Âhireti düşünme hâssasını kaybeden kullar!..
04/06/2024 Salı Köşe yazarı V.T
Abdî Efendi Bayrâmiyye
meşayıhındandır. Adı Abdullah olup "Sarı" lakabıyla da tanınır. 1584
(H.992) senesinde İstanbul'a doğdu. Zamânın meşhûr âlimlerinin ilimlerinden
istifâde etti. Azîz Mahmûd Hüdâyî hazretleriyle görüşüp ondan feyiz aldı.
Reîs-ül-küttâblık ve Cizye muhâsebeciliği gibi devlet memuriyetlerinde bulundu.
Sultan İbrâhim'in "Ser-şükûfeci" berâtına mazhar olmuştur. 1660
(H.1071) senesinde İstanbul'da vefât etti.
"Semerât-ül-Fuâd" adlı eseri meşhur oldu. Bu kitabında şöyle
anlatır:
“Umûmiyetle
insanlar üç çeşittir: Hayvanlara benzeyenler, meleklere benzeyenler,
peygamberlere benzeyenler. İnsanlardan bâzıları dünyâya düşkün olurlar, âhireti
hiç düşünmezler. Bunların kalbleri katılaşmış, kabuk bağlamıştır. Dünyâ malına
âşık olmuşlar, âhireti düşünme hâssasını kaybetmişlerdir. Sanki kalbleri
mühürlenmiştir. Bir kısım insanlar da kâfi mikdârda dünyâ ile meşgûldürler.
Bunlar Cennet'e gidecek Müslümanlardır.
Bâzıları
da mukarrebûn olup Allahü teâlâya yakın olurlar. Bunlar Hak ve hakîkat yolunun
yolcularıdırlar. Bunlar, Allahü teâlânın rızâsını esas alıp dünyevî keyif, zevk
ve lezzetlere yaklaşmayan îmân ve vicdân sâhipleridirler. Bunlar ilâhî
tecellilere, ilâhî sırlara şâhid olurlar, onları müşâhede ederler. Bunlar öyle
kimselerdir ki, Allahü teâlâ yanında dereceleri çok yüksektir. Dünyâ ile
alâkalarını kesmişler, yalnız âhiret ile ilgilenir olmuşlardır.
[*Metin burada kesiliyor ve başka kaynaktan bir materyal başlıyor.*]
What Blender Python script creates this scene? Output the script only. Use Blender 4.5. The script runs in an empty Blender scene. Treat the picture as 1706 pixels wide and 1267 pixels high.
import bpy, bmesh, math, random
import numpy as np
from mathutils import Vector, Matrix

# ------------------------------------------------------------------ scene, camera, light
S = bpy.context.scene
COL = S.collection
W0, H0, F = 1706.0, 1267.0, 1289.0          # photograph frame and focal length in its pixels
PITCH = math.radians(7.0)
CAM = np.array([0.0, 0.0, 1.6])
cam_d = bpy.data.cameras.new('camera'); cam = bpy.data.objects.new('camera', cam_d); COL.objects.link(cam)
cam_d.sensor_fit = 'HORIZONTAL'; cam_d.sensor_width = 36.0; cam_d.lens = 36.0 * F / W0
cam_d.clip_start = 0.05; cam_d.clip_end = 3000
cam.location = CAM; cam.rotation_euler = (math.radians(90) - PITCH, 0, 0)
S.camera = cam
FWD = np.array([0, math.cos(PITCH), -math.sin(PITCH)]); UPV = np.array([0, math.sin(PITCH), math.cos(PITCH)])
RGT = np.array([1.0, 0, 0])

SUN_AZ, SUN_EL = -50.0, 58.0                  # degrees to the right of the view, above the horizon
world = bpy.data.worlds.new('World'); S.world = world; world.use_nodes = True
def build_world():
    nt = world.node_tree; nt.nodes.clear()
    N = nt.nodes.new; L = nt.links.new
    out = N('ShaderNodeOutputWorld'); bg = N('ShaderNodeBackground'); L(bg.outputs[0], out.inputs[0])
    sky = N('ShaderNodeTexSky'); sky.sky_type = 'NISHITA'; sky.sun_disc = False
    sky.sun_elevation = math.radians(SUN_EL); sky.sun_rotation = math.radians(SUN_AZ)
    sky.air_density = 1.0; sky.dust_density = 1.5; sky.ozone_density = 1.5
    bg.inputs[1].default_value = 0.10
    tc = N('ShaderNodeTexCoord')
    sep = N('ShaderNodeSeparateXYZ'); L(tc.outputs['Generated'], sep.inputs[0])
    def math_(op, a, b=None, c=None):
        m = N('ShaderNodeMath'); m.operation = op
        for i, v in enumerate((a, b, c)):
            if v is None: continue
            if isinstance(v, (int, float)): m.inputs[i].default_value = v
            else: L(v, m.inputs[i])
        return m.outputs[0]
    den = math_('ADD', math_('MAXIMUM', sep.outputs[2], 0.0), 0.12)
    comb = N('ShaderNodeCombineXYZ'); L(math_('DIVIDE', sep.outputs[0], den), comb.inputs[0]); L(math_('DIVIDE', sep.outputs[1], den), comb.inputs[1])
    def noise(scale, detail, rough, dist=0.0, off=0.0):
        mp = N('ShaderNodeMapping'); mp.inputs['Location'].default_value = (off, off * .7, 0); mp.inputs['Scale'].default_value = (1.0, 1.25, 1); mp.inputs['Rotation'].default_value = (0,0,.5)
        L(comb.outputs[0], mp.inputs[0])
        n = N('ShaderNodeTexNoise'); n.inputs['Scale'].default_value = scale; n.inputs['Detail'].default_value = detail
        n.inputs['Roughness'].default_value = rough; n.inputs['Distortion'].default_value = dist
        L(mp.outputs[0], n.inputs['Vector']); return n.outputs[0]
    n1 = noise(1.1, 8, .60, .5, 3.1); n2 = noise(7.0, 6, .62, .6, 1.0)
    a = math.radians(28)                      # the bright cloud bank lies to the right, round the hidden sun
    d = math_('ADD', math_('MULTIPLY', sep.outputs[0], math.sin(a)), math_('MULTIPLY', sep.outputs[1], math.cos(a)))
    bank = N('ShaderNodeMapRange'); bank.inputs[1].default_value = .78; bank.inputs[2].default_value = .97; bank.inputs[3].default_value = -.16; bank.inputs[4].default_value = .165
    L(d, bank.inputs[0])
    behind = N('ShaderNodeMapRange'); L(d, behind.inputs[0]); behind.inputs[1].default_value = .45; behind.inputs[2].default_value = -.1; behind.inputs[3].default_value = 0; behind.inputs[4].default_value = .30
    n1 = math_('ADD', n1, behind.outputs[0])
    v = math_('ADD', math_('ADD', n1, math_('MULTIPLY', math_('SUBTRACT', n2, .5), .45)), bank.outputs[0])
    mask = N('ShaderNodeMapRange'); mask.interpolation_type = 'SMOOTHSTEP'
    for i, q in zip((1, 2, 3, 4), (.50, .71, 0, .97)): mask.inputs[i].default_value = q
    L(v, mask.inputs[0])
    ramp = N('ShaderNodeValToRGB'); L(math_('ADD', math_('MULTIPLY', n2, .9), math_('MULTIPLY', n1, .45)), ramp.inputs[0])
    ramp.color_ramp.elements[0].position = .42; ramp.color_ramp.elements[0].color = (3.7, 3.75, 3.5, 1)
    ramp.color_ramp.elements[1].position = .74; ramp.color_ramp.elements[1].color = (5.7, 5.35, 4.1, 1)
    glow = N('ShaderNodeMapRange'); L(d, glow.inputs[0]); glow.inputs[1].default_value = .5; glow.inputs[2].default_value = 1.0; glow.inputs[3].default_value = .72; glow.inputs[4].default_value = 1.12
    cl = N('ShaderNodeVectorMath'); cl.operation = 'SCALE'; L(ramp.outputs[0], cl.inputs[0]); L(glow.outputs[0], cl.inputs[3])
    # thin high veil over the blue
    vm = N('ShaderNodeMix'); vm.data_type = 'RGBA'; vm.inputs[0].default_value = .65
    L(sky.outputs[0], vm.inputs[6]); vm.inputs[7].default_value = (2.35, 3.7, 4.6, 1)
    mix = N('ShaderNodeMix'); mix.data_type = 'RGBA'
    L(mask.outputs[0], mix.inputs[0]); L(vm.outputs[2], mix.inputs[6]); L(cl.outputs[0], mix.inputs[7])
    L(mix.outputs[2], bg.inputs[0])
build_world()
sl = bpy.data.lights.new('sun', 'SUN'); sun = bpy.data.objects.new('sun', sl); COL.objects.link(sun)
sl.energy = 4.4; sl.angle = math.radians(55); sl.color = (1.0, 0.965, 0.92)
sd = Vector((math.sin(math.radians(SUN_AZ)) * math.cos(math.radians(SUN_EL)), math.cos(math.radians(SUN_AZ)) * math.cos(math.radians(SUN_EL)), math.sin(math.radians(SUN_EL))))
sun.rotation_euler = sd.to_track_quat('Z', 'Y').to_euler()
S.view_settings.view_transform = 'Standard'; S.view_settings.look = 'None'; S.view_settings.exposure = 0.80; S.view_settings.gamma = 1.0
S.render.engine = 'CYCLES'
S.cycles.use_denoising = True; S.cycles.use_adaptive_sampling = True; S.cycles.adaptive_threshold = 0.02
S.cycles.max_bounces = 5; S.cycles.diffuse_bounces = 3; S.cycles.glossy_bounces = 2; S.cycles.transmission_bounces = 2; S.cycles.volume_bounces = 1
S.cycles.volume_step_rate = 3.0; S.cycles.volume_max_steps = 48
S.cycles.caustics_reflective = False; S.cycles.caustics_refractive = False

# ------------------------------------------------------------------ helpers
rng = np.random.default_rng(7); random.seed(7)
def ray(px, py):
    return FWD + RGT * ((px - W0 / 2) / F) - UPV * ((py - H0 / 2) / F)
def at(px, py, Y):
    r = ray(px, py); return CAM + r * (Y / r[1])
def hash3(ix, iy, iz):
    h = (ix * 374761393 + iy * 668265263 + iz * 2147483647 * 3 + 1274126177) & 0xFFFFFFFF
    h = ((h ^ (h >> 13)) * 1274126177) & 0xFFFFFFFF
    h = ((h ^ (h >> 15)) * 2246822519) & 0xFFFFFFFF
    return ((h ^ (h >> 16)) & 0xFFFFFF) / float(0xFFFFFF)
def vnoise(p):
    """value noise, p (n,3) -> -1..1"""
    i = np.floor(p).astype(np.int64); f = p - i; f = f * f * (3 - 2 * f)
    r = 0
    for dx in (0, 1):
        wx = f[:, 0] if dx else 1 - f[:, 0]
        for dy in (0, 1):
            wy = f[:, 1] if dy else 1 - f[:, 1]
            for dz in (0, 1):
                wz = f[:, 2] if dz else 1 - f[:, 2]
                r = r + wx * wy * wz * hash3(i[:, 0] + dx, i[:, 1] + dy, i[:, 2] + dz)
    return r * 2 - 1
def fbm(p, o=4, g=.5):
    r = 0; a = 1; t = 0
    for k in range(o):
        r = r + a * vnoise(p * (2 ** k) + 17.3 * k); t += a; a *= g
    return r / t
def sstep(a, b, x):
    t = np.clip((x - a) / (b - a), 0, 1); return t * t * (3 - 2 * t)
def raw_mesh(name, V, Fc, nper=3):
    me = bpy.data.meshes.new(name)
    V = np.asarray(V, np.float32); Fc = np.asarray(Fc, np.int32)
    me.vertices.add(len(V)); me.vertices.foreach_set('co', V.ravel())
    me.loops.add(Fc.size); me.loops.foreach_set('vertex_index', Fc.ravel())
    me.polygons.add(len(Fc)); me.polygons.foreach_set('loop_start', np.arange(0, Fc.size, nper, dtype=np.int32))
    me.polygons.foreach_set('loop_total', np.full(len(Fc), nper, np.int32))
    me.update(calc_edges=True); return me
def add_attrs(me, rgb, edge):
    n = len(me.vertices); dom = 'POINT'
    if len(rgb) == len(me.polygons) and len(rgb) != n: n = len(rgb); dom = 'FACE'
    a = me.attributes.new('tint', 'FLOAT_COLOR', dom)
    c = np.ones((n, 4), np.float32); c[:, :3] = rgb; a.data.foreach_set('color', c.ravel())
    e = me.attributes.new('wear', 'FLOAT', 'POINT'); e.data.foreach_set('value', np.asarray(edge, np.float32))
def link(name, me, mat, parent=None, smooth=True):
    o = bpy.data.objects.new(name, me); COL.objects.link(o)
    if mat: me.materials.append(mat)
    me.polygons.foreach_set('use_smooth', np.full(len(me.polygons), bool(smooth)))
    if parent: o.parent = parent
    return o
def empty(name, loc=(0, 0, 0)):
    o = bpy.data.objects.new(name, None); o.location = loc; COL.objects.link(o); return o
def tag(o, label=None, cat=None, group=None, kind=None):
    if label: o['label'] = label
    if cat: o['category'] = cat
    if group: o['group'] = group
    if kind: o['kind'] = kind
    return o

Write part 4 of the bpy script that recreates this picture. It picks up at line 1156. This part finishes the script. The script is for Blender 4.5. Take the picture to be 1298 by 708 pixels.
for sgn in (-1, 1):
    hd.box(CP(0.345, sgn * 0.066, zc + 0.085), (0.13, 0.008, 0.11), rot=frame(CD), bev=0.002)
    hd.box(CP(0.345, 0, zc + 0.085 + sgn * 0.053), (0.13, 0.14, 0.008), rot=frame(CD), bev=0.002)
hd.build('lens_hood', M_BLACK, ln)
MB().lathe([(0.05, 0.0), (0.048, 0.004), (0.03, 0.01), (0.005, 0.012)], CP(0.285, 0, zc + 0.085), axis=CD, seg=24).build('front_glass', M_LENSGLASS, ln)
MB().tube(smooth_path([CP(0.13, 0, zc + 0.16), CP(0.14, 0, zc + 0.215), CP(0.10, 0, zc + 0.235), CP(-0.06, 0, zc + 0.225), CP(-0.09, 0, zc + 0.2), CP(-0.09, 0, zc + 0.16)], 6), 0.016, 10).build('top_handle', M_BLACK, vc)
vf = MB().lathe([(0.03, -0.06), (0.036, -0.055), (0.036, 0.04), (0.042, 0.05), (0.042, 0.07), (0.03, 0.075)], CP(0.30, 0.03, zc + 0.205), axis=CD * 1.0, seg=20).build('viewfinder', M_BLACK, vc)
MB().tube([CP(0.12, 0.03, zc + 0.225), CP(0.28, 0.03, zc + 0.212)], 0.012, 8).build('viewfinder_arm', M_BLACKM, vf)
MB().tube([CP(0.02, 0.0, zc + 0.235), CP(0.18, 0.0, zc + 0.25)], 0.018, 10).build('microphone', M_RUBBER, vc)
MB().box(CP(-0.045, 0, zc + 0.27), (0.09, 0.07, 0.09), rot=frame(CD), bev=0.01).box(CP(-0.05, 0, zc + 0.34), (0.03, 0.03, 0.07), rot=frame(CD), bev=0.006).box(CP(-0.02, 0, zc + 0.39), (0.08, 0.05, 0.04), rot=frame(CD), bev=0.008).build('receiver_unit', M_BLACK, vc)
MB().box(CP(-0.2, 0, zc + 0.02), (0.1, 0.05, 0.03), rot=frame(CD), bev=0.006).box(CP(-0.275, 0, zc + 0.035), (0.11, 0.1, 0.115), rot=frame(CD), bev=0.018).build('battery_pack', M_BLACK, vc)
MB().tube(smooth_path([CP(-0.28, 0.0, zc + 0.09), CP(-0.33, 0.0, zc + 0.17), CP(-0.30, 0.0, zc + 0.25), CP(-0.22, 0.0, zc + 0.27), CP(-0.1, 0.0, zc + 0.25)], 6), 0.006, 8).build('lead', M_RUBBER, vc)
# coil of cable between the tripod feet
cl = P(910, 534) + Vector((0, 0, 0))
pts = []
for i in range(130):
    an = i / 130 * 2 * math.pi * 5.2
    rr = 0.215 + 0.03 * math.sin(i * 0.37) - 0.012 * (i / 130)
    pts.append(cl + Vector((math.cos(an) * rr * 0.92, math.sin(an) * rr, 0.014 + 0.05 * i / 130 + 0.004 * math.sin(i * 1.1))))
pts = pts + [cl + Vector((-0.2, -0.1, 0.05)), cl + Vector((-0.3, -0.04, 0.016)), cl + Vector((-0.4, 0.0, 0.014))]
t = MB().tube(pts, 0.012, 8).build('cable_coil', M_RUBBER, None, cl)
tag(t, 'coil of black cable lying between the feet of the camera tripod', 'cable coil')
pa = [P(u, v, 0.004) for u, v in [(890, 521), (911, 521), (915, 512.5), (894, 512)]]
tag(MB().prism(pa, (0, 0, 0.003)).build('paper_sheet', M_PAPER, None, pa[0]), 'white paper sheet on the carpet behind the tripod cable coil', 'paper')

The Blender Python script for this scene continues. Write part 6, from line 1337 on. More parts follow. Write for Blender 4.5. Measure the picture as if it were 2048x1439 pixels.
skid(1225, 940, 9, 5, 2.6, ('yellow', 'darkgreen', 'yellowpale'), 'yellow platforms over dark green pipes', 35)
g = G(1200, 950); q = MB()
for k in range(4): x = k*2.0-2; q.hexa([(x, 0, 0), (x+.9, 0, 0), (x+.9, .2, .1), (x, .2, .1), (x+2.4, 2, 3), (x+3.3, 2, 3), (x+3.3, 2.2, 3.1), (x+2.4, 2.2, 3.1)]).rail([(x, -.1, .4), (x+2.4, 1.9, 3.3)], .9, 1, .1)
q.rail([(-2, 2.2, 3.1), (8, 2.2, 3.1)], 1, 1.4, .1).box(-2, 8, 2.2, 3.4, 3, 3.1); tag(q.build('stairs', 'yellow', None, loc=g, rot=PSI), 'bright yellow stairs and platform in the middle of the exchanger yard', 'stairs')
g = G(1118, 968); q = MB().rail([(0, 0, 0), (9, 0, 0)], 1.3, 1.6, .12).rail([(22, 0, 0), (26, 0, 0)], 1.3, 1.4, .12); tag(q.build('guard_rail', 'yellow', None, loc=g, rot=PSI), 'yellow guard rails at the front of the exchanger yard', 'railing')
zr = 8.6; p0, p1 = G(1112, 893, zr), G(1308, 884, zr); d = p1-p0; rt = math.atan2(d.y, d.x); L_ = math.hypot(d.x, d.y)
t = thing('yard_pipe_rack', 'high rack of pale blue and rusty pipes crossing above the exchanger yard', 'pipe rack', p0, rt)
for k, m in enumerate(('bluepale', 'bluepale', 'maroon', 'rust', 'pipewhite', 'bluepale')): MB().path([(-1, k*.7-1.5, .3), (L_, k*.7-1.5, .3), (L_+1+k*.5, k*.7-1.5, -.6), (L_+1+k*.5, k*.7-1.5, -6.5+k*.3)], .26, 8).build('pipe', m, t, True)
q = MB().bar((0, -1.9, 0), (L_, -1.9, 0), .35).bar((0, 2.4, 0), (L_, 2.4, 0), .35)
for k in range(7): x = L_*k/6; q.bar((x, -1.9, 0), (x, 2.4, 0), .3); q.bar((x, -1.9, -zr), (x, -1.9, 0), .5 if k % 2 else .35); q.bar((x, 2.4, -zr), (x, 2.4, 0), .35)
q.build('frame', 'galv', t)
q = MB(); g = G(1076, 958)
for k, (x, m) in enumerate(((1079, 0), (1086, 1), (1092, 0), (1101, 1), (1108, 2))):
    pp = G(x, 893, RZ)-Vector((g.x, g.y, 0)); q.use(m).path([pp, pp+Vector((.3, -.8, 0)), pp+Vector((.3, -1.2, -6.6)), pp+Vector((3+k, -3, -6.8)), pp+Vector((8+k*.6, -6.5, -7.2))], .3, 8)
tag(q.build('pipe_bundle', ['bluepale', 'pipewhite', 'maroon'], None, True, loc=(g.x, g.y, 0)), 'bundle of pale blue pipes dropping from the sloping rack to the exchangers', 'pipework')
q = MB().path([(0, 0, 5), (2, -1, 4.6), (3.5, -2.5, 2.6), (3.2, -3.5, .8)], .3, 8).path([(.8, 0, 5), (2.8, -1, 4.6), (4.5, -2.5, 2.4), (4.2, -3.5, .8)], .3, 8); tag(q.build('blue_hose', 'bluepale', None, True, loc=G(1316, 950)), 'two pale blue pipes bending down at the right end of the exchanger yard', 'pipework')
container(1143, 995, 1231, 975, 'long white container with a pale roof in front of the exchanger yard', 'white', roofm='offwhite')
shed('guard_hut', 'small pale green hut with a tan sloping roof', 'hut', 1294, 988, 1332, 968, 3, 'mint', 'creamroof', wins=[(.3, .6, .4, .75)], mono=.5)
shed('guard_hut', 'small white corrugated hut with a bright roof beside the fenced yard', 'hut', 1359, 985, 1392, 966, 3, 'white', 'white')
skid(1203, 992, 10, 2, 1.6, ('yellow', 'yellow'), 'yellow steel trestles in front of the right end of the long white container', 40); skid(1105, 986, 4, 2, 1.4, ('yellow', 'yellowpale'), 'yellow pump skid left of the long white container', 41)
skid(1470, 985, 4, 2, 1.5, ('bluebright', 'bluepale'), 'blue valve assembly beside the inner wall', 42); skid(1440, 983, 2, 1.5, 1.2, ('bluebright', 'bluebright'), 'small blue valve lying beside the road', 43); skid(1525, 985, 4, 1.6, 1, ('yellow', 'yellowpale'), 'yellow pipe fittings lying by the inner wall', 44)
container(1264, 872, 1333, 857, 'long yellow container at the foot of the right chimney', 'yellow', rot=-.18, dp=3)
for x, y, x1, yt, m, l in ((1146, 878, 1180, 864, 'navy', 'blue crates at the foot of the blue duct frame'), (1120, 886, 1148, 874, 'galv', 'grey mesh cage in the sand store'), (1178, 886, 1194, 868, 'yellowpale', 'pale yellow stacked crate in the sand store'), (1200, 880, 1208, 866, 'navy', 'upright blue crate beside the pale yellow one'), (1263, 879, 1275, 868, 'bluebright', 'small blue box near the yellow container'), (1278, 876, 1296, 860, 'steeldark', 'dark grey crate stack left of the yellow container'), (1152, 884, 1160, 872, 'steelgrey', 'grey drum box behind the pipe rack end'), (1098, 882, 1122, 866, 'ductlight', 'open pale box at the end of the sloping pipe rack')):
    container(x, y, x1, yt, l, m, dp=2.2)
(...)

Allahü teâlânın
emri ve rızâsı dâhilinde, insanları irşâd edip doğru yola dâvet ederler. Allahü
teâlânın varlığına ve birliğine kendileri kalbden inandıkları gibi, diğer
insanları da inandırmaya çalışırlar ve bu işlerinde muvaffak olurlar.”
"Yükü hafifler kurtulur. Yükü ağır olanlar
helâk olur. Allahü teâlâ, dünyâyı kendilerine verilmiş bir emânet bilip, o
emâneti sâhibine teslim ederek yüklerini hafifletmiş olanları magfiret eder,
kurtuluşa erdirir."
"Akıllı
kimse dünyâsının harâb olmasına aldırmaz, âhiretini mâmûr etmenin yollarını
arar. Akılsız kimse ise, âhireti vîrân edip, dünyâsını mâmûr eder."
"Baban
ile annen için hazırladığın nîmetten bile mesûl olursun. Ama misâfirler için
tedârik ettiğin nîmetten mesûl olmazsın. Hele o misâfirler Allahü teâlânın
dostlarından ise, kazancın daha da çok olur."
"Ey benim Allah'ım! Nîmetine mazhar oldum, şükredemedim.
Belâlara mübtelâ kıldın, sabredemedim. Şükretmediğim için nîmetini keseceğin
yerde eksiltmedin. Sabırsızlığımı cezâlandırmak için bana belâ vermedin. Yâ
Rab! Bu sana mahsus kerem ve inâyetten başka bir şey değildir."